• Set problem
Every line must be returned precisely as it is written.
═══
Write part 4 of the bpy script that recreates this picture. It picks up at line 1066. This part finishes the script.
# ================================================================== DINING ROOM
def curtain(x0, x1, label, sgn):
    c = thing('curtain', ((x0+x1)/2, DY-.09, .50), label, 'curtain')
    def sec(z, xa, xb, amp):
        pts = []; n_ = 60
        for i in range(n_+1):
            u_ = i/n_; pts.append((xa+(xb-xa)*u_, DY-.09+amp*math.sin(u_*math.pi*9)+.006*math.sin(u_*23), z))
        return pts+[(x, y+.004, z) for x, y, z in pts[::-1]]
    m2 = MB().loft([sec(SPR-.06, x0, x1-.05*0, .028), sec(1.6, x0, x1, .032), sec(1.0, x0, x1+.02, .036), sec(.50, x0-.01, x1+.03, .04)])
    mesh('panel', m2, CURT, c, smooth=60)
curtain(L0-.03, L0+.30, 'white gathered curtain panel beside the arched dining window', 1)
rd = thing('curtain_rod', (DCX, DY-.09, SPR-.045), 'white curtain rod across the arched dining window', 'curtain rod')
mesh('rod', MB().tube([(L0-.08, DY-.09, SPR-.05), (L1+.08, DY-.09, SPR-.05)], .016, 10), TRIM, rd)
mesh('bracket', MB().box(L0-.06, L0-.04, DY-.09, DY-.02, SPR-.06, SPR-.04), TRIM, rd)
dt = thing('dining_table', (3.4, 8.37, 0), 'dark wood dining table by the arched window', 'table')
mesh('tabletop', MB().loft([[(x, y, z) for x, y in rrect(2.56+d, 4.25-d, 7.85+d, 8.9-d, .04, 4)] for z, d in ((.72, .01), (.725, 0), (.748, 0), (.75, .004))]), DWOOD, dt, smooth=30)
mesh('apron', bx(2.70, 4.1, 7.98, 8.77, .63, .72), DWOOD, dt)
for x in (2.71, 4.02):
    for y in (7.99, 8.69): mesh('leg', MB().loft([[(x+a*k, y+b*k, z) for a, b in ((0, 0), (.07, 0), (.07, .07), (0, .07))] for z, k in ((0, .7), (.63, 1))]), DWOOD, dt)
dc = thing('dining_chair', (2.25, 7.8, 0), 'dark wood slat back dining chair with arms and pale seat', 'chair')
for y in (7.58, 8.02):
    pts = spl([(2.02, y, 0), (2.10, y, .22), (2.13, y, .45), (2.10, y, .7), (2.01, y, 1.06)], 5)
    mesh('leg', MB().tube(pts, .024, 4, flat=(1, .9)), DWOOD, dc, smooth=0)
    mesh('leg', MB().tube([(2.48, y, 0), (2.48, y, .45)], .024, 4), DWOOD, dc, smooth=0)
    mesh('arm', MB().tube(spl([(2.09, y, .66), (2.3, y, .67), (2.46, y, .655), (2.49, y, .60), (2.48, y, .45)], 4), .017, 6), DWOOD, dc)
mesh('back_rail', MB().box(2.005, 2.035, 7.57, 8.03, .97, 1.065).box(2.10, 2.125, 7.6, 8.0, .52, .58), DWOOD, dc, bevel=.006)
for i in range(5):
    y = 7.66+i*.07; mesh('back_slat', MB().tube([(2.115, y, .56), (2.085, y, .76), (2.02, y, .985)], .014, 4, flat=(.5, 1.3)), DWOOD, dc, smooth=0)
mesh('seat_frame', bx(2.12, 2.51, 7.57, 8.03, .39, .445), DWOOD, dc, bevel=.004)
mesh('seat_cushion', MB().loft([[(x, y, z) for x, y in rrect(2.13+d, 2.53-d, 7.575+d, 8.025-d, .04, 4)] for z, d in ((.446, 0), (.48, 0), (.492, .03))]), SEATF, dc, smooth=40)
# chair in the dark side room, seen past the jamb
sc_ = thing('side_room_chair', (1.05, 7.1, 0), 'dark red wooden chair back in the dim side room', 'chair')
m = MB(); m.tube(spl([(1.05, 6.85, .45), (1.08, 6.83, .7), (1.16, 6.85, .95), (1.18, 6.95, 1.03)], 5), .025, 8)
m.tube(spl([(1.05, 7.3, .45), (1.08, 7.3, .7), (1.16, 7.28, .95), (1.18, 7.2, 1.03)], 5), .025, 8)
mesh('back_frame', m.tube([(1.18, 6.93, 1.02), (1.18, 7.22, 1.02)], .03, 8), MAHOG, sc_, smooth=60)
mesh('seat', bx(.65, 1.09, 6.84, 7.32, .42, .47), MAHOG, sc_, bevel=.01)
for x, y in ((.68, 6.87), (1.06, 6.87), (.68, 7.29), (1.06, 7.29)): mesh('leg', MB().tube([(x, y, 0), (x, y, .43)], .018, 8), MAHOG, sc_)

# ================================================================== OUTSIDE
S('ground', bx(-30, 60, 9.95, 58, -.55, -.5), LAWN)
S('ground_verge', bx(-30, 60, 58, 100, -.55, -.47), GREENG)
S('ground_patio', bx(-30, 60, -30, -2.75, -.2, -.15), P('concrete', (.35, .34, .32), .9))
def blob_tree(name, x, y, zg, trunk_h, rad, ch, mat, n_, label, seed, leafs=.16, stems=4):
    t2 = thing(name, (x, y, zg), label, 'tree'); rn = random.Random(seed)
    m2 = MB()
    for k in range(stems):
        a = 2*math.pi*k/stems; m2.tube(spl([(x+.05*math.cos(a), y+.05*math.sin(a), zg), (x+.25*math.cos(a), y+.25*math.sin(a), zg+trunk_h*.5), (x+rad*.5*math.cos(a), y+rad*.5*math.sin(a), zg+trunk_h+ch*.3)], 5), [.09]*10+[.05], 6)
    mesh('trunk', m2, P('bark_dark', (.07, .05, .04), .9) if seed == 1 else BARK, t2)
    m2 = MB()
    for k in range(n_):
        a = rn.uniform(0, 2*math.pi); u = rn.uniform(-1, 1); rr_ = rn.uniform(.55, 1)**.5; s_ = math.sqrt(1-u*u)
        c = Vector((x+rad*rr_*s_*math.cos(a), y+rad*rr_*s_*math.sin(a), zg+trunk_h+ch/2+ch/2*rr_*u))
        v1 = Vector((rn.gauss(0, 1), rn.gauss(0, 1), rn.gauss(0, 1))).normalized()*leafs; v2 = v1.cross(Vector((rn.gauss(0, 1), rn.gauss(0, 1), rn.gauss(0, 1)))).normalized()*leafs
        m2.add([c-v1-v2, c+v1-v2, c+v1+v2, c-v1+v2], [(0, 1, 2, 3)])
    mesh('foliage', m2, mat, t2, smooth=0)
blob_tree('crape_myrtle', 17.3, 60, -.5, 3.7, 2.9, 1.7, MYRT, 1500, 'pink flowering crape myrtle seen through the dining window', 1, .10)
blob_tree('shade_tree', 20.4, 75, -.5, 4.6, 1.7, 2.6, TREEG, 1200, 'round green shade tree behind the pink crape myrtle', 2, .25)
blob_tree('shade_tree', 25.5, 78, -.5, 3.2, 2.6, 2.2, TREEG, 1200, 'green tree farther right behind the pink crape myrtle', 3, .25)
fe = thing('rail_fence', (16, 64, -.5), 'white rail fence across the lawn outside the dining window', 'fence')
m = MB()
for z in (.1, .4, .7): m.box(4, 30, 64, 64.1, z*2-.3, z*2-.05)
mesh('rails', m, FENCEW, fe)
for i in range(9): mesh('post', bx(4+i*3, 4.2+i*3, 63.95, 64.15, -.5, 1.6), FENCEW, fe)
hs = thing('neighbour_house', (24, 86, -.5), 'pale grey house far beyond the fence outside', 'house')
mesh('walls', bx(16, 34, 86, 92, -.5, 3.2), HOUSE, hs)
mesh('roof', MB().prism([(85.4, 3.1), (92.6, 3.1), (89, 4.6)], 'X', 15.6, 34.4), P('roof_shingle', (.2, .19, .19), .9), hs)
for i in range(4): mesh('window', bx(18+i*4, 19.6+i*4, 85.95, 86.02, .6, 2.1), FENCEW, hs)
═══
• Finished exercise
Write part 4 of the bpy script that recreates this picture. It picks up at line 1066. This part finishes the script.
# ================================================================== DINING ROOM
def curtain(x0, x1, label, sgn):
    c = thing('curtain', ((x0+x1)/2, DY-.09, .50), label, 'curtain')
    def sec(z, xa, xb, amp):
        pts = []; n_ = 60
        for i in range(n_+1):
            u_ = i/n_; pts.append((xa+(xb-xa)*u_, DY-.09+amp*math.sin(u_*math.pi*9)+.006*math.sin(u_*23), z))
        return pts+[(x, y+.004, z) for x, y, z in pts[::-1]]
    m2 = MB().loft([sec(SPR-.06, x0, x1-.05*0, .028), sec(1.6, x0, x1, .032), sec(1.0, x0, x1+.02, .036), sec(.50, x0-.01, x1+.03, .04)])
    mesh('panel', m2, CURT, c, smooth=60)
curtain(L0-.03, L0+.30, 'white gathered curtain panel beside the arched dining window', 1)
rd = thing('curtain_rod', (DCX, DY-.09, SPR-.045), 'white curtain rod across the arched dining window', 'curtain rod')
mesh('rod', MB().tube([(L0-.08, DY-.09, SPR-.05), (L1+.08, DY-.09, SPR-.05)], .016, 10), TRIM, rd)
mesh('bracket', MB().box(L0-.06, L0-.04, DY-.09, DY-.02, SPR-.06, SPR-.04), TRIM, rd)
dt = thing('dining_table', (3.4, 8.37, 0), 'dark wood dining table by the arched window', 'table')
mesh('tabletop', MB().loft([[(x, y, z) for x, y in rrect(2.56+d, 4.25-d, 7.85+d, 8.9-d, .04, 4)] for z, d in ((.72, .01), (.725, 0), (.748, 0), (.75, .004))]), DWOOD, dt, smooth=30)
mesh('apron', bx(2.70, 4.1, 7.98, 8.77, .63, .72), DWOOD, dt)
for x in (2.71, 4.02):
    for y in (7.99, 8.69): mesh('leg', MB().loft([[(x+a*k, y+b*k, z) for a, b in ((0, 0), (.07, 0), (.07, .07), (0, .07))] for z, k in ((0, .7), (.63, 1))]), DWOOD, dt)
dc = thing('dining_chair', (2.25, 7.8, 0), 'dark wood slat back dining chair with arms and pale seat', 'chair')
for y in (7.58, 8.02):
    pts = spl([(2.02, y, 0), (2.10, y, .22), (2.13, y, .45), (2.10, y, .7), (2.01, y, 1.06)], 5)
    mesh('leg', MB().tube(pts, .024, 4, flat=(1, .9)), DWOOD, dc, smooth=0)
    mesh('leg', MB().tube([(2.48, y, 0), (2.48, y, .45)], .024, 4), DWOOD, dc, smooth=0)
    mesh('arm', MB().tube(spl([(2.09, y, .66), (2.3, y, .67), (2.46, y, .655), (2.49, y, .60), (2.48, y, .45)], 4), .017, 6), DWOOD, dc)
mesh('back_rail', MB().box(2.005, 2.035, 7.57, 8.03, .97, 1.065).box(2.10, 2.125, 7.6, 8.0, .52, .58), DWOOD, dc, bevel=.006)
for i in range(5):
    y = 7.66+i*.07; mesh('back_slat', MB().tube([(2.115, y, .56), (2.085, y, .76), (2.02, y, .985)], .014, 4, flat=(.5, 1.3)), DWOOD, dc, smooth=0)
mesh('seat_frame', bx(2.12, 2.51, 7.57, 8.03, .39, .445), DWOOD, dc, bevel=.004)
mesh('seat_cushion', MB().loft([[(x, y, z) for x, y in rrect(2.13+d, 2.53-d, 7.575+d, 8.025-d, .04, 4)] for z, d in ((.446, 0), (.48, 0), (.492, .03))]), SEATF, dc, smooth=40)
# chair in the dark side room, seen past the jamb
sc_ = thing('side_room_chair', (1.05, 7.1, 0), 'dark red wooden chair back in the dim side room', 'chair')
m = MB(); m.tube(spl([(1.05, 6.85, .45), (1.08, 6.83, .7), (1.16, 6.85, .95), (1.18, 6.95, 1.03)], 5), .025, 8)
m.tube(spl([(1.05, 7.3, .45), (1.08, 7.3, .7), (1.16, 7.28, .95), (1.18, 7.2, 1.03)], 5), .025, 8)
mesh('back_frame', m.tube([(1.18, 6.93, 1.02), (1.18, 7.22, 1.02)], .03, 8), MAHOG, sc_, smooth=60)
mesh('seat', bx(.65, 1.09, 6.84, 7.32, .42, .47), MAHOG, sc_, bevel=.01)
for x, y in ((.68, 6.87), (1.06, 6.87), (.68, 7.29), (1.06, 7.29)): mesh('leg', MB().tube([(x, y, 0), (x, y, .43)], .018, 8), MAHOG, sc_)

# ================================================================== OUTSIDE
S('ground', bx(-30, 60, 9.95, 58, -.55, -.5), LAWN)
S('ground_verge', bx(-30, 60, 58, 100, -.55, -.47), GREENG)
S('ground_patio', bx(-30, 60, -30, -2.75, -.2, -.15), P('concrete', (.35, .34, .32), .9))
def blob_tree(name, x, y, zg, trunk_h, rad, ch, mat, n_, label, seed, leafs=.16, stems=4):
    t2 = thing(name, (x, y, zg), label, 'tree'); rn = random.Random(seed)
    m2 = MB()
    for k in range(stems):
        a = 2*math.pi*k/stems; m2.tube(spl([(x+.05*math.cos(a), y+.05*math.sin(a), zg), (x+.25*math.cos(a), y+.25*math.sin(a), zg+trunk_h*.5), (x+rad*.5*math.cos(a), y+rad*.5*math.sin(a), zg+trunk_h+ch*.3)], 5), [.09]*10+[.05], 6)
    mesh('trunk', m2, P('bark_dark', (.07, .05, .04), .9) if seed == 1 else BARK, t2)
    m2 = MB()
    for k in range(n_):
        a = rn.uniform(0, 2*math.pi); u = rn.uniform(-1, 1); rr_ = rn.uniform(.55, 1)**.5; s_ = math.sqrt(1-u*u)
        c = Vector((x+rad*rr_*s_*math.cos(a), y+rad*rr_*s_*math.sin(a), zg+trunk_h+ch/2+ch/2*rr_*u))
        v1 = Vector((rn.gauss(0, 1), rn.gauss(0, 1), rn.gauss(0, 1))).normalized()*leafs; v2 = v1.cross(Vector((rn.gauss(0, 1), rn.gauss(0, 1), rn.gauss(0, 1)))).normalized()*leafs
        m2.add([c-v1-v2, c+v1-v2, c+v1+v2, c-v1+v2], [(0, 1, 2, 3)])
    mesh('foliage', m2, mat, t2, smooth=0)
blob_tree('crape_myrtle', 17.3, 60, -.5, 3.7, 2.9, 1.7, MYRT, 1500, 'pink flowering crape myrtle seen through the dining window', 1, .10)
blob_tree('shade_tree', 20.4, 75, -.5, 4.6, 1.7, 2.6, TREEG, 1200, 'round green shade tree behind the pink crape myrtle', 2, .25)
blob_tree('shade_tree', 25.5, 78, -.5, 3.2, 2.6, 2.2, TREEG, 1200, 'green tree farther right behind the pink crape myrtle', 3, .25)
fe = thing('rail_fence', (16, 64, -.5), 'white rail fence across the lawn outside the dining window', 'fence')
m = MB()
for z in (.1, .4, .7): m.box(4, 30, 64, 64.1, z*2-.3, z*2-.05)
mesh('rails', m, FENCEW, fe)
for i in range(9): mesh('post', bx(4+i*3, 4.2+i*3, 63.95, 64.15, -.5, 1.6), FENCEW, fe)
hs = thing('neighbour_house', (24, 86, -.5), 'pale grey house far beyond the fence outside', 'house')
mesh('walls', bx(16, 34, 86, 92, -.5, 3.2), HOUSE, hs)
mesh('roof', MB().prism([(85.4, 3.1), (92.6, 3.1), (89, 4.6)], 'X', 15.6, 34.4), P('roof_shingle', (.2, .19, .19), .9), hs)
for i in range(4): mesh('window', bx(18+i*4, 19.6+i*4, 85.95, 86.02, .6, 2.1), FENCEW, hs)